### Provided material
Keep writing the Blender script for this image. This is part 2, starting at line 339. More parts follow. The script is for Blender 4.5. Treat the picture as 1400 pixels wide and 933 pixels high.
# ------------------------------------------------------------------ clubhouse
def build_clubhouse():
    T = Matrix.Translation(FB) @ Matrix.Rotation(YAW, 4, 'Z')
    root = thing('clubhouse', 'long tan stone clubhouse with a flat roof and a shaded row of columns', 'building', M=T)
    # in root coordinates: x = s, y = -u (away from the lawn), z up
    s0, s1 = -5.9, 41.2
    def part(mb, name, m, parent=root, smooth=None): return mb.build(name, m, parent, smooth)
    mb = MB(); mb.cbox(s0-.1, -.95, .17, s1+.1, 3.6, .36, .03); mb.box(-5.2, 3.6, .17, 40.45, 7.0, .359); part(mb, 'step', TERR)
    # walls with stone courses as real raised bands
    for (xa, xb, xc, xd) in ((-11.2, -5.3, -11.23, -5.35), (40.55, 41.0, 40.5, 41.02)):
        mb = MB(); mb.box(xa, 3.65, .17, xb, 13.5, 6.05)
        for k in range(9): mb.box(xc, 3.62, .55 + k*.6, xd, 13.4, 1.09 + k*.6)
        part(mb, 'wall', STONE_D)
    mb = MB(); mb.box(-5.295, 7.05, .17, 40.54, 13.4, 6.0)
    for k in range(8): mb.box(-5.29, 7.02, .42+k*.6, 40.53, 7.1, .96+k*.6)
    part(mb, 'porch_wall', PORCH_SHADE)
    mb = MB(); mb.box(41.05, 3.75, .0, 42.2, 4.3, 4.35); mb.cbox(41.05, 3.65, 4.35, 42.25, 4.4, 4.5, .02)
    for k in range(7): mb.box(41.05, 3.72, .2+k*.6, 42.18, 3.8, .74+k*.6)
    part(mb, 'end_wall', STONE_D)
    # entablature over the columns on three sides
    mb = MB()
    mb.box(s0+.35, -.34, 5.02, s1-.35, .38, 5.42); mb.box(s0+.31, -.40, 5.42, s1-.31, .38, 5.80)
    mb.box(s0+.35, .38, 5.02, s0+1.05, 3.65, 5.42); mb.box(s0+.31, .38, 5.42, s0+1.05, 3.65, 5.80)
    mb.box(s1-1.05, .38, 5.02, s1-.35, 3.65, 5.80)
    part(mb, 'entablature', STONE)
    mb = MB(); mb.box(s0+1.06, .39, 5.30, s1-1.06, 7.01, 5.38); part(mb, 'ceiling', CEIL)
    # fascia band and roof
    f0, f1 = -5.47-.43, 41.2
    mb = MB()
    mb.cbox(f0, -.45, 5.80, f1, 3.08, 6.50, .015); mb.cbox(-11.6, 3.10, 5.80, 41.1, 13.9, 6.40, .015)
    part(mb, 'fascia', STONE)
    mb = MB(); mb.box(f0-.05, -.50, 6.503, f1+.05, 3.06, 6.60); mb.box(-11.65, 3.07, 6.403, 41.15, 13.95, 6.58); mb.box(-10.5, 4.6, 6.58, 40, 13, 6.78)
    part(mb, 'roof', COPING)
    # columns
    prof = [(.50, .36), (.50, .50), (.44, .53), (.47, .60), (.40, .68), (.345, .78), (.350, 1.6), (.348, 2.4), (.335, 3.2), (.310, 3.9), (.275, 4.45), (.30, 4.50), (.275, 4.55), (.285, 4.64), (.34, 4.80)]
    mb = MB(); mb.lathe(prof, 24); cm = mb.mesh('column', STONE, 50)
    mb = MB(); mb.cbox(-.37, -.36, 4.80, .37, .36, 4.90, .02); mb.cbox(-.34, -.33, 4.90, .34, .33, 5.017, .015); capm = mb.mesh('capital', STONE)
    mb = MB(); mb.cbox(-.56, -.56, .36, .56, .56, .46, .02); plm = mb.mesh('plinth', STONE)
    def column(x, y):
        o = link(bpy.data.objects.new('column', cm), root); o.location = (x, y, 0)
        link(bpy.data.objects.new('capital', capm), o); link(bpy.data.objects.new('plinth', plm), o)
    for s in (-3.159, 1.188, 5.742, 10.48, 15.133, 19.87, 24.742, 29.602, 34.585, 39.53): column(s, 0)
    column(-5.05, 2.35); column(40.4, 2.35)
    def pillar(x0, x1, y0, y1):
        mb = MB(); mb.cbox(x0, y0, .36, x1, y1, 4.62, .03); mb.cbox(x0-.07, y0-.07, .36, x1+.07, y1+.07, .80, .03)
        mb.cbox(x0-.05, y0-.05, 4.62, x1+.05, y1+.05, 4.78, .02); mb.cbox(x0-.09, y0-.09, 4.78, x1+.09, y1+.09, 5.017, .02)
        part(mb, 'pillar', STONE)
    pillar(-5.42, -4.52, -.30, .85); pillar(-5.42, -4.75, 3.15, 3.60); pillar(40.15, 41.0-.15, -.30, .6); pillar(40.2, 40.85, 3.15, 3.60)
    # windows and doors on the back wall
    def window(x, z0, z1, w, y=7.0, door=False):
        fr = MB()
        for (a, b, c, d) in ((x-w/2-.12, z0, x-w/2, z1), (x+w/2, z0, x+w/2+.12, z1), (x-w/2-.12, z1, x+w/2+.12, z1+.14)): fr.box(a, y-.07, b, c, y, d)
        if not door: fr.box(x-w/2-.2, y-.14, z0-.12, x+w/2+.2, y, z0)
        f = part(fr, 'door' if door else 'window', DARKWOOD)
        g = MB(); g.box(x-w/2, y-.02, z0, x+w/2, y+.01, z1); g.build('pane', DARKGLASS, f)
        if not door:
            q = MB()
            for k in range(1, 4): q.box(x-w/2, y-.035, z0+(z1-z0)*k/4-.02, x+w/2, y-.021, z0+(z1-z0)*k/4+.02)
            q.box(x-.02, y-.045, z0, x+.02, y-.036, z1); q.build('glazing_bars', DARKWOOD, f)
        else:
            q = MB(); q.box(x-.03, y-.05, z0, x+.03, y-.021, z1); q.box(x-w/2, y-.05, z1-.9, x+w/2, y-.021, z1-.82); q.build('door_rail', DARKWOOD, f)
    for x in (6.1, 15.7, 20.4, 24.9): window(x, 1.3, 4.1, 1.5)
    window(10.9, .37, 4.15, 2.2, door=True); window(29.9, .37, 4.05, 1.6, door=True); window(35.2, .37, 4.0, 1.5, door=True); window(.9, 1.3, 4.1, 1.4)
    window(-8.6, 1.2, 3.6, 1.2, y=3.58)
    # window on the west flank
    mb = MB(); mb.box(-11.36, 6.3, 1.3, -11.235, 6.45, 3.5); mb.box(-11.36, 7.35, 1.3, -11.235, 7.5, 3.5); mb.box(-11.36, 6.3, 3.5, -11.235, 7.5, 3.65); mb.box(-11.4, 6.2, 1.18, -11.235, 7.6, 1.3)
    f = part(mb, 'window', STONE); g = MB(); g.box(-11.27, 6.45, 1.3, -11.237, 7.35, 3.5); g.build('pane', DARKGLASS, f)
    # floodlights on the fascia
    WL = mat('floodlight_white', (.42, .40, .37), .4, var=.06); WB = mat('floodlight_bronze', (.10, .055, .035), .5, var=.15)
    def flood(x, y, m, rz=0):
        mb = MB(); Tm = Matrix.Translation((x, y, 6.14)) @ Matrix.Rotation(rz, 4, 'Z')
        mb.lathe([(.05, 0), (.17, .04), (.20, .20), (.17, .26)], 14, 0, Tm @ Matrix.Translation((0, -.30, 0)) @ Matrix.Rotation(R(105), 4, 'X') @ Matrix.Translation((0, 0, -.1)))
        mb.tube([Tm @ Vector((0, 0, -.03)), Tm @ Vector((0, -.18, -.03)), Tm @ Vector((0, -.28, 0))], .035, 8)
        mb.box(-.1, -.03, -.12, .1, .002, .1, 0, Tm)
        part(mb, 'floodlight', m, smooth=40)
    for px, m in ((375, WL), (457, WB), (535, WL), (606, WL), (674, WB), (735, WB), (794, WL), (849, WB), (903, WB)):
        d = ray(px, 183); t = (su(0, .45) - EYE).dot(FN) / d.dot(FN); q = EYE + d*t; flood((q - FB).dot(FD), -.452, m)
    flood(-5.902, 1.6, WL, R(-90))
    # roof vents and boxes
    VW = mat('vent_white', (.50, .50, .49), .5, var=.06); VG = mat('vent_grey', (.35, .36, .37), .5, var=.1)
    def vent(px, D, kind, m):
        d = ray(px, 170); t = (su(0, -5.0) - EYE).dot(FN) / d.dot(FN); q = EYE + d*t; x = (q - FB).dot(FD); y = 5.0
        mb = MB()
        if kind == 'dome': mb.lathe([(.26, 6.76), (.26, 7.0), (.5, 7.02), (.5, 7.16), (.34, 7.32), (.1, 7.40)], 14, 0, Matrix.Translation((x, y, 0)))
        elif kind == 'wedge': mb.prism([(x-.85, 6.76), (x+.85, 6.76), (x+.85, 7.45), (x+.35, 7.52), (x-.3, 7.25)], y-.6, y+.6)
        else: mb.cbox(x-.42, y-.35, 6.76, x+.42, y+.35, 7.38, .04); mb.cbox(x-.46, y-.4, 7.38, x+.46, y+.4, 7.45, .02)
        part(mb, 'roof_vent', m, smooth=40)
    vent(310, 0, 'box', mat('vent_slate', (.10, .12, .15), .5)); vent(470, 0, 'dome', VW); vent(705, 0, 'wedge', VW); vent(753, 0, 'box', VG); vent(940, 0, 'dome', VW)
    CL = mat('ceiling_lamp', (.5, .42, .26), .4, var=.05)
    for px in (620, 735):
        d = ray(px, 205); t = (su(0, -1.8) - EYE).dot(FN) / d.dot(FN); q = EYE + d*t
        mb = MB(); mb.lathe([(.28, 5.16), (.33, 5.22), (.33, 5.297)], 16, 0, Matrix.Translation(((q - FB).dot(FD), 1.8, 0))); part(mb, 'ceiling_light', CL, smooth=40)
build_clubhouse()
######
Written request →
Of the lines above, extract only those from the line with "part(mb, 'wall', STONE_D)" to the line with "40.53, 7.1, .96+k*.6)", both included, exactly as written.

Finished answer →
        part(mb, 'wall', STONE_D)
    mb = MB(); mb.box(-5.295, 7.05, .17, 40.54, 13.4, 6.0)
    for k in range(8): mb.box(-5.29, 7.02, .42+k*.6, 40.53, 7.1, .96+k*.6)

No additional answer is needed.